El 6 de diciembre de 1978 la Constitución fue ratificada en referéndum, con lo que España pasó a ser una monarquía parlamentaria. Consolidar esa democracia no fue sencillo, volvieron a sonar los sables cuando los oscurantistas intentaron dar un golpe de Estado el 23 de febrero de 1981.
Con la victoria del PSOE en 1982 se cerró el ciclo de la transición, en la medida en que el poder pasó, pacíficamente, a la oposición. Una transición sin ruptura, que miraba al futuro más que al pasado. La democracia se consolidó bajo el gobierno socialista. Se realizaron reformas institucionales en el aparato del Estado, en las fuerzas armadas, avanzándose también en la creación del Régimen Autonómico.
El relato que ha acompañado a Unidas Podemos (UP), y que expresa recurrentemente Pablo Iglesias, impugna este proceso, condena las concesiones de los sectores democráticos, muestra la continuidad entre el franquismo y la democracia, y denuncia la inexistencia de una ruptura total. Esa lectura de la democratización española está construida desde la trinchera y el combate.
Una democracia consolidada: índices
Desde hace décadas se ha perfeccionado la manera en que podemos medir la democracia, comparando regímenes e historias diversas. Varios índices muestran hoy el estado de la democracia, no sólo para poder comparar los regímenes políticos existentes, sino también para poder mostrar tendencias.
En estos índices destaca el proceso de consolidación de la democracia española. En el Democracy Index 2020, de The Economist, se reconoce la existencia de sólo 23 países con democracia plena, apenas el 13,8%, 8,4% de la población mundial, encontrándose España en el lugar 22.
De igual manera, el instituto Varieties of Democracy (V-Dem), que incorpora la democracia electoral, liberal, así como los elementos participativos, deliberativos y lo igualitario, coloca a España en el 13º lugar, entre las democracias más avanzadas. Por último, Freedom House ubica a España como uno de los países más libres del mundo, alcanzando un índice de 92, con 38 puntos sobre 40 en derechos políticos y 54 sobre 60 en libertades civiles.
Democracia consolidada y perfectible
Efectivamente, la democracia española tiene aspectos que mejorar. Ningún sistema es perfecto. De hecho, en democracia, la política existe justamente para perfeccionar, para seguir avanzando.
Por ejemplo, el insólito juicio contra un rapero por la letra de una canción, es un proceso que debe ser enmendado, y para eso está la política, a través de los cambios legales, realizados en el marco de la democracia parlamentaria.

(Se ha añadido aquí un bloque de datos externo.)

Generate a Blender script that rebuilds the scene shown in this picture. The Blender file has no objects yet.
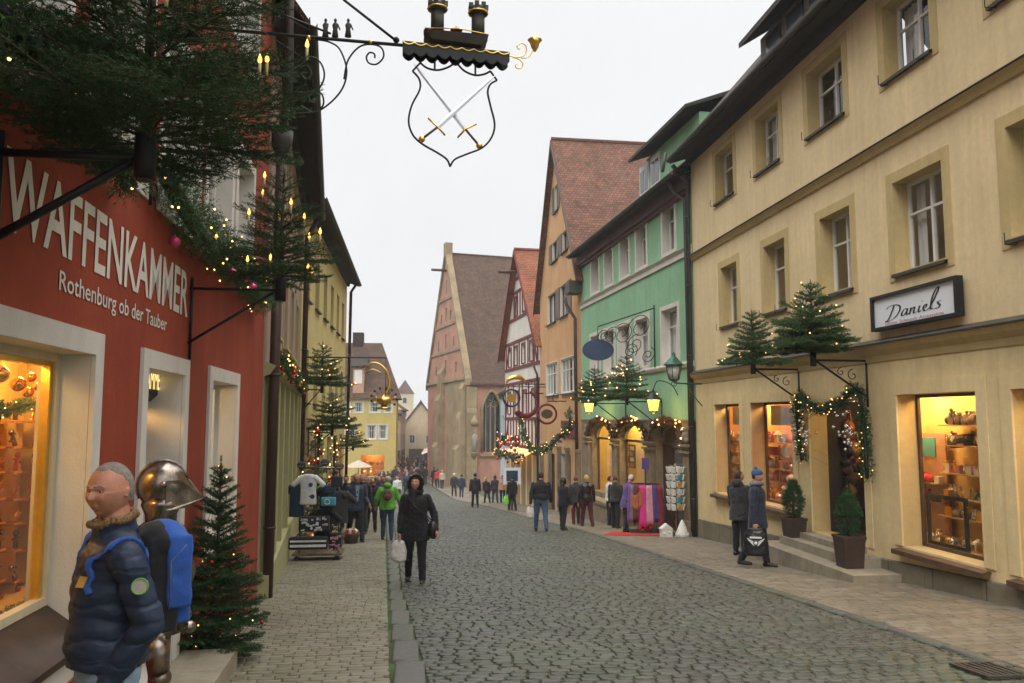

Es la democracia, construida con luchas y sacrificios, con concesiones y negociaciones, el marco que permite una convivencia libre en la cual hacer reformas, cambiar políticas, diseñar nuevas reglas. La democracia es un sistema abierto, y es la política la que la llena de sentido.
El doble rasero de Iglesias
Sin embargo, la consolidada democracia española coexiste con regímenes autoritarios. Mientras Pablo Iglesias pone en duda el estado de la democracia del país del que es vicepresidente, otros regímenes persiguen opositores, encarcelan disidentes y conculcan los derechos políticos y civiles de sus ciudadanos.
Pablo Iglesias, nuevamente desde su trinchera, ha defendido en varias ocasiones a estos regímenes, partiendo de un discurso que pretende reivindicar la especificidad de cada caso para evitar la incómoda comparación.
En los mismos índices de V-Dem podemos observar la amplia brecha que separa la democracia española, en la que Pablo Iglesias es vicepresidente, de la Rusia de Vladimir Putin, que mantiene encarcelado a Alekséi Navalny; de la Venezuela de Nicolás Maduro, que impide la realización de elecciones libres; de la Nicaragua de Daniel Ortega, que hace elecciones ilegalizando a la oposición; y de la Cuba de Miguel Díaz-Canel, donde no hay elecciones libres y plurales desde 1952. Desde la democracia española, es hacia allá que debe dirigir la mirada crítica y la denuncia feroz.